木村トレ インターネット環境も思っていた以上に整っていることもわかり、初めてのことだからどのぐらいのことができるかわからないけど、とにかく早く、なるべく多くの人に参加してもらえるように、まずは無料で午前中に子どもたち向けのフィットネス系のクラスを作りました。すると、思った以上に参加してくれたり、子どもたちも夢中になってくれて、毎日参加してくれる子がほとんどでした。オンラインのトレーニングが終わった後に、「ありがとうございました!」「がんばったね!」って画面越しにやり取りがあるんですけど、そのやり取りの瞬間が嬉しいなぁって実感があったんです。
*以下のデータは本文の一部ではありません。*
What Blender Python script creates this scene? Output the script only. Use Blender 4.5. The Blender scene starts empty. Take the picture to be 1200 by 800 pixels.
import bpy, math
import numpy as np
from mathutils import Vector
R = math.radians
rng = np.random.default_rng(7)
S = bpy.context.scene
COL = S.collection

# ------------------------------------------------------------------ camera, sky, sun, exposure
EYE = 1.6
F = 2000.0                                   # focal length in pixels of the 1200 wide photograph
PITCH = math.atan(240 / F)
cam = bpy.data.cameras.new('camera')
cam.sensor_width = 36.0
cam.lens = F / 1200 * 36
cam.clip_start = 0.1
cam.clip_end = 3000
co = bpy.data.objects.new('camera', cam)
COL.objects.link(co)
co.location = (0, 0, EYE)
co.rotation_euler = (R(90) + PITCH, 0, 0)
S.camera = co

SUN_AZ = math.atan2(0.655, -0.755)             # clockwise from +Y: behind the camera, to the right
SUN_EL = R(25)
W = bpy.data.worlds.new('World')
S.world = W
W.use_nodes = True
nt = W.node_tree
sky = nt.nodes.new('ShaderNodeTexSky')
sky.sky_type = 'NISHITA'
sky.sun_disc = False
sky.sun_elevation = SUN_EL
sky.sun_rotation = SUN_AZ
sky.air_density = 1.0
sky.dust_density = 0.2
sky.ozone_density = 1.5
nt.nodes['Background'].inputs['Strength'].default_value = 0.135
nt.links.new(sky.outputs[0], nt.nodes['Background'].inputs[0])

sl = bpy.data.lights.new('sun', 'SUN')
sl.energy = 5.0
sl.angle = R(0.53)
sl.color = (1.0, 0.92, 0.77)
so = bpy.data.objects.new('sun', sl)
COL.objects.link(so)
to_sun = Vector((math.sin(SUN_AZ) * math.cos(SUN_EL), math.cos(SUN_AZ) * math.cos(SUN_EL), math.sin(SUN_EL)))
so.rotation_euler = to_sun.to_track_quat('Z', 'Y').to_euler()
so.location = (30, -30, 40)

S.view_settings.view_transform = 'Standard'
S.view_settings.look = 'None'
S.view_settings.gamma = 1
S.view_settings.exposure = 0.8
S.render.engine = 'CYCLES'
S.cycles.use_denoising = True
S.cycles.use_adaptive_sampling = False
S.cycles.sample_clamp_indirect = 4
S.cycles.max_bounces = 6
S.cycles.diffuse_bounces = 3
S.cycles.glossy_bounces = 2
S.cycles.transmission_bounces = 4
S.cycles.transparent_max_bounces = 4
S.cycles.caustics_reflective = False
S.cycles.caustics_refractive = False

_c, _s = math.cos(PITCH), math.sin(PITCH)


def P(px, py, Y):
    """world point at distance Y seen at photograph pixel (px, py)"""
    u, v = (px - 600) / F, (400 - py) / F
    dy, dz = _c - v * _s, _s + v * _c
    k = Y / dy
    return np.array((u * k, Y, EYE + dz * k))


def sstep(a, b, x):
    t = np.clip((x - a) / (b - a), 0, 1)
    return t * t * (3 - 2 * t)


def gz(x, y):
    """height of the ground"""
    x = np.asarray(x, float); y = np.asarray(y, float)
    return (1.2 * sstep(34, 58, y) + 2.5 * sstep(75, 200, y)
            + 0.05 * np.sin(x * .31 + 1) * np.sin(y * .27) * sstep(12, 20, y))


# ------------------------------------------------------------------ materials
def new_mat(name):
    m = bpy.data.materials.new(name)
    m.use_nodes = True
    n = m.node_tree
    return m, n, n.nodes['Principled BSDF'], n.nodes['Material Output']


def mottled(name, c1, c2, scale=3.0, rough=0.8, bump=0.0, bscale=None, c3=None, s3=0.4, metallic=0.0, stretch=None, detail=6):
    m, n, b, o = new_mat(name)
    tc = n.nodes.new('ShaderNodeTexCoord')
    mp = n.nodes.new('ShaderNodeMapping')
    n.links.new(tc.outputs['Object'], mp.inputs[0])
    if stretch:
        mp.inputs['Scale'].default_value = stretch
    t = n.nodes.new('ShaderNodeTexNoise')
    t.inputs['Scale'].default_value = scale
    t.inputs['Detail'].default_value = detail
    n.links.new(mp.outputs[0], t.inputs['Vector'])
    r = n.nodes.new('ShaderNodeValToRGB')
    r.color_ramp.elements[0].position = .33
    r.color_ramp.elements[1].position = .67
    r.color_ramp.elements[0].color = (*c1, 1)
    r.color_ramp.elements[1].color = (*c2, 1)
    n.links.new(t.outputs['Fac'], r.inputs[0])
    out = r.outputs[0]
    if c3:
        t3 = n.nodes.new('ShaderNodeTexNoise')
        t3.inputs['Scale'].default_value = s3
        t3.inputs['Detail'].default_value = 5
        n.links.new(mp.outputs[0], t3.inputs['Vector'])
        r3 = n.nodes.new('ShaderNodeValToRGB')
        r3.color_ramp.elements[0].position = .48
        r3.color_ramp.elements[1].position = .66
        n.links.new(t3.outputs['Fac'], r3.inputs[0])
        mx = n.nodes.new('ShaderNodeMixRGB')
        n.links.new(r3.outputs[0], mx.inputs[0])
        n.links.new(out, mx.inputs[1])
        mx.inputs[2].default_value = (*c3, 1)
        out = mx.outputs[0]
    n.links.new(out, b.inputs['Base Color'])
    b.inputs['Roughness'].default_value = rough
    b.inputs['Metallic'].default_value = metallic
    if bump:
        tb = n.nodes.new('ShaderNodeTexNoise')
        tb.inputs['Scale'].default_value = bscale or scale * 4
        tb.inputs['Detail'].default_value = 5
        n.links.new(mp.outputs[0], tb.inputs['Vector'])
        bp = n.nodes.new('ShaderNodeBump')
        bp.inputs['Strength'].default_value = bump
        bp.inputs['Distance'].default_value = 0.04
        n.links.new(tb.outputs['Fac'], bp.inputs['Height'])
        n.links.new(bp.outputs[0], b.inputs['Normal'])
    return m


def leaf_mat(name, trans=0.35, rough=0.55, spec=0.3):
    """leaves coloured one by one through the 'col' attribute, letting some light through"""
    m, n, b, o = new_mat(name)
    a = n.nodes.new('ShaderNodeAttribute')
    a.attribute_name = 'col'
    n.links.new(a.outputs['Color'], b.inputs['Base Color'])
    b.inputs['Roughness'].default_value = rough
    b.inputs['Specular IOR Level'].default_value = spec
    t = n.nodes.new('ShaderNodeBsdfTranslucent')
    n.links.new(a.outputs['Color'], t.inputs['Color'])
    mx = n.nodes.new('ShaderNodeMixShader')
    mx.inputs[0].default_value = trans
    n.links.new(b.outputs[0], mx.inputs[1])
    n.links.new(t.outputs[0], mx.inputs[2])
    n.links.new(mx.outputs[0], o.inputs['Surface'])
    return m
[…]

自粛中の日常にちょっとした交流があるだけでも、全然違うんだなと。
新保 その後、無料の走り方のクラスやバッティングのクラス、また、マンツーマンでの有料クラスなども作り、今回、より様々なプログラムをつくって、ついに「IWA ONLINE ACADEMY」として改めて開講しましたね。
木村トレ 緊急事態宣言も延長され、休校も延び、スポーツ大会も小さなものから大きなものまで全て中止になってしまい、子どもたちは目標を失ってしまいました。さらに親御さんからも「子どものモチベーションを上げたり、技術を落とさないようにするためにはどうしたらよいでしょうか?」という質問をたくさんいただいたり、交流のある学校の先生方からも「この状況で、教育現場として何かできないものでしょうか?」といった悩みも聞くようになりました。みんなが悩んでいる、ということをひしひしと感じるようになったというか。
新保 たしかに全国民共通の悩みですもんね。
木村トレ そんな中で子どもたちとオンラインで向き合っていると、これまでは目標が「大会などで優勝する!」とか「ベスト8以上!」といったものだったのが、“今、自分ができること”に変わっていっていることに気づいたんです。意識が外に向かうよりも、自分の一番身近な身体を動かすことに意識を向けやすくなっているのかなと……。大会や試合、みんな揃っての練習の機会がなくなったことで、自分の身体のここを鍛えたいなど、意識が自分に向くようになってきたという感じです。実はこれはこれで、普段あまり時間を割くことができない、身体の使い方を徹底的に練習できるチャンスかもしれないと思いました。